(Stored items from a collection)

•••

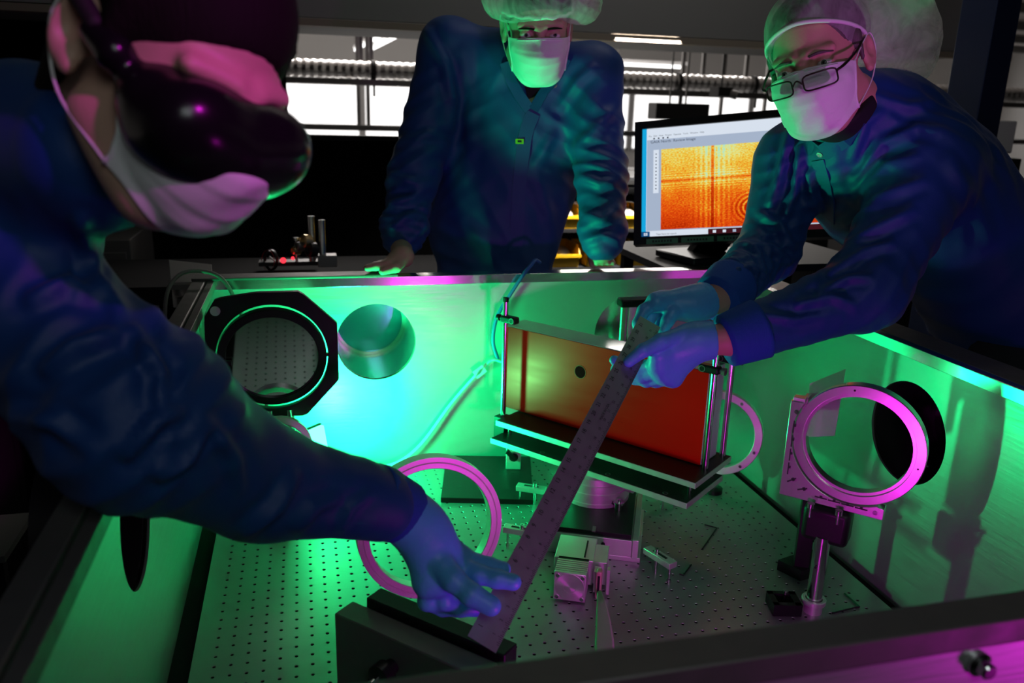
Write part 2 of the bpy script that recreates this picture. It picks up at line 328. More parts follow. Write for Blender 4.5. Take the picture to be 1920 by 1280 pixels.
def holed(m, plane, holes, thick):
    "plane maps (u, v) to 3-D; holes: (cu, cv, r, u0, u1, v0, v1)"
    for cu, cv, r, u0, u1, v0, v1 in holes:
        lo, an = rect_loop(cu, cv, u0, u1, v0, v1); h = np.c_[cu+r*np.cos(an), cv+r*np.sin(an)]
        m.plate_hole([plane(*q) for q in lo], [plane(*q) for q in h], thick)
    return m
ZB, ZT = -.0125, .452
enc = thing('laser_enclosure', (.4, 1.17, ZB), 'open topped brushed metal enclosure with round beam ports around the breadboard', 'enclosure')
holed(MB(), lambda u, v: (u, 1.87, v), [(.153, .314, .093, -.235, .48, ZB, ZT), (.795, .312, .097, .48, 1.03, ZB, ZT)], (0, .004, 0)).build('back_panel', 'sheet', enc)
holed(MB(), lambda u, v: (1.03, u, v), [(1.144, .314, .093, .48, 1.30, ZB, ZT)], (.004, 0, 0)).box((1.032, 1.585, (ZB+ZT)/2), (.004, .57, ZT-ZB)).build('right_panel', 'sheet_r', enc)
holed(MB(), lambda u, v: (-.235, u, v), [(1.075, .312, .095, .48, 1.45, ZB, ZT), (1.66, .30, .075, 1.45, 1.87, ZB, ZT)], (-.004, 0, 0)).build('left_panel', 'sheet_r', enc)
MB().box((.4, .466, (ZB+ZT)/2), (1.27, .008, ZT-ZB)).build('front_panel', 'sheet', enc)
MB().box((.41, 1.884, .461), (1.26, .040, .022)).build('back_rim', 'bar', enc, bevel=.0012)
MB().box((1.036, 1.17, .459), (.020, 1.38, .022)).build('right_rim', 'bar', enc, bevel=.001)
MB().box((1.083, 1.17, .457), (.070, 1.42, .024)).build('right_rail', 'rail', enc, bevel=.002)
MB().box((-.205, 1.17, .459), (.014, 1.40, .022)).build('left_rim', 'rail', enc, bevel=.001)
MB().box((-.230, 1.18, .460), (.028, 1.45, .024)).build('left_rail', 'rail', enc, bevel=.002)
MB().box((-.02, 1.888, .4745), (.45, .052, .005)).build('corner_plate', 'rail', enc, bevel=.001)
MB().box((.42, .470, .456), (1.44, .034, .024)).build('front_rail', 'rail', enc, bevel=.002)
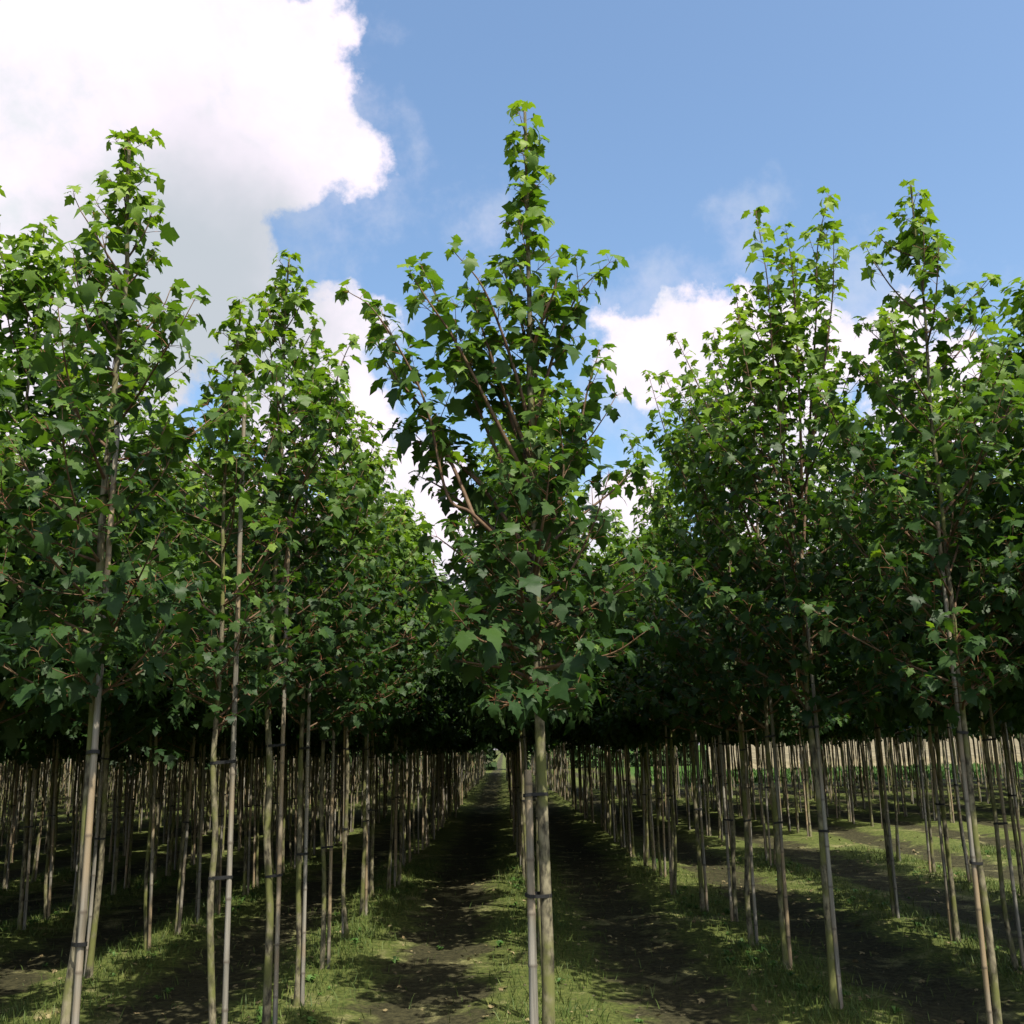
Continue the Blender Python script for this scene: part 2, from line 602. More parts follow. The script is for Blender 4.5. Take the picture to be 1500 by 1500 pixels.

•••

Each entry should be repeated exactly as it appears; the pictures stay out.

Write part 2 of the bpy script that recreates this picture. It picks up at line 328. More parts follow. Write for Blender 4.5. Take the picture to be 1920 by 1280 pixels.
def holed(m, plane, holes, thick):
    "plane maps (u, v) to 3-D; holes: (cu, cv, r, u0, u1, v0, v1)"
    for cu, cv, r, u0, u1, v0, v1 in holes:
        lo, an = rect_loop(cu, cv, u0, u1, v0, v1); h = np.c_[cu+r*np.cos(an), cv+r*np.sin(an)]
        m.plate_hole([plane(*q) for q in lo], [plane(*q) for q in h], thick)
    return m
ZB, ZT = -.0125, .452
enc = thing('laser_enclosure', (.4, 1.17, ZB), 'open topped brushed metal enclosure with round beam ports around the breadboard', 'enclosure')
holed(MB(), lambda u, v: (u, 1.87, v), [(.153, .314, .093, -.235, .48, ZB, ZT), (.795, .312, .097, .48, 1.03, ZB, ZT)], (0, .004, 0)).build('back_panel', 'sheet', enc)
holed(MB(), lambda u, v: (1.03, u, v), [(1.144, .314, .093, .48, 1.30, ZB, ZT)], (.004, 0, 0)).box((1.032, 1.585, (ZB+ZT)/2), (.004, .57, ZT-ZB)).build('right_panel', 'sheet_r', enc)
holed(MB(), lambda u, v: (-.235, u, v), [(1.075, .312, .095, .48, 1.45, ZB, ZT), (1.66, .30, .075, 1.45, 1.87, ZB, ZT)], (-.004, 0, 0)).build('left_panel', 'sheet_r', enc)
MB().box((.4, .466, (ZB+ZT)/2), (1.27, .008, ZT-ZB)).build('front_panel', 'sheet', enc)
MB().box((.41, 1.884, .461), (1.26, .040, .022)).build('back_rim', 'bar', enc, bevel=.0012)
MB().box((1.036, 1.17, .459), (.020, 1.38, .022)).build('right_rim', 'bar', enc, bevel=.001)
MB().box((1.083, 1.17, .457), (.070, 1.42, .024)).build('right_rail', 'rail', enc, bevel=.002)
MB().box((-.205, 1.17, .459), (.014, 1.40, .022)).build('left_rim', 'rail', enc, bevel=.001)
MB().box((-.230, 1.18, .460), (.028, 1.45, .024)).build('left_rail', 'rail', enc, bevel=.002)
MB().box((-.02, 1.888, .4745), (.45, .052, .005)).build('corner_plate', 'rail', enc, bevel=.001)
MB().box((.42, .470, .456), (1.44, .034, .024)).build('front_rail', 'rail', enc, bevel=.002)
Continue the Blender Python script for this scene: part 2, from line 602. More parts follow. The script is for Blender 4.5. Take the picture to be 1500 by 1500 pixels.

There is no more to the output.